Setting boundaries isn’t about being selfish or distant. It’s about valuing your time and energy. It’s about defining what is acceptable to you and what is not.
When you set boundaries, you communicate to others that you respect yourself. And in turn, they begin to respect your time and your needs as well. So don’t be afraid to establish and enforce your boundaries. It’s one of the most respected traits you can cultivate.
7) Trying to fix everyone’s problems
We all know someone who’s always ready to swoop in and fix things whenever there’s a problem. While this can be a great quality, it can also be a sign of a people-pleaser.
Trying to solve everyone’s issues might make you feel needed or important, but it can also create an unhealthy dynamic. It sends the message that people can rely on you for everything, which can lead to a lack of respect for your time and energy.
More than that, it robs people of the chance to learn and grow from their own experiences.

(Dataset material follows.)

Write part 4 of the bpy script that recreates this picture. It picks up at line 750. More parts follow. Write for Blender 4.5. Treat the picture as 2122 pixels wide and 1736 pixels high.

So if you want to be respected, resist the urge to solve everyone’s problems. Instead, offer support and guidance when asked, but allow others to handle their own issues. This will not only earn you respect but also empower those around you.
8) Fearing to be disliked
Here’s the most important thing to understand: You can’t please everyone. No matter how hard you try, there will always be someone who doesn’t agree with you or like you. And that’s perfectly okay.
Fear of being disliked can lead us to act in ways that are not genuine or true to ourselves. We may hide our true feelings, agree when we actually disagree, or do things we don’t want to do.
But acting out of fear will never earn us respect. In fact, it only makes us lose respect for ourselves.
So let go of the fear of being disliked. Be true to yourself and your values. The right people will respect you for it, and those are the people who truly matter.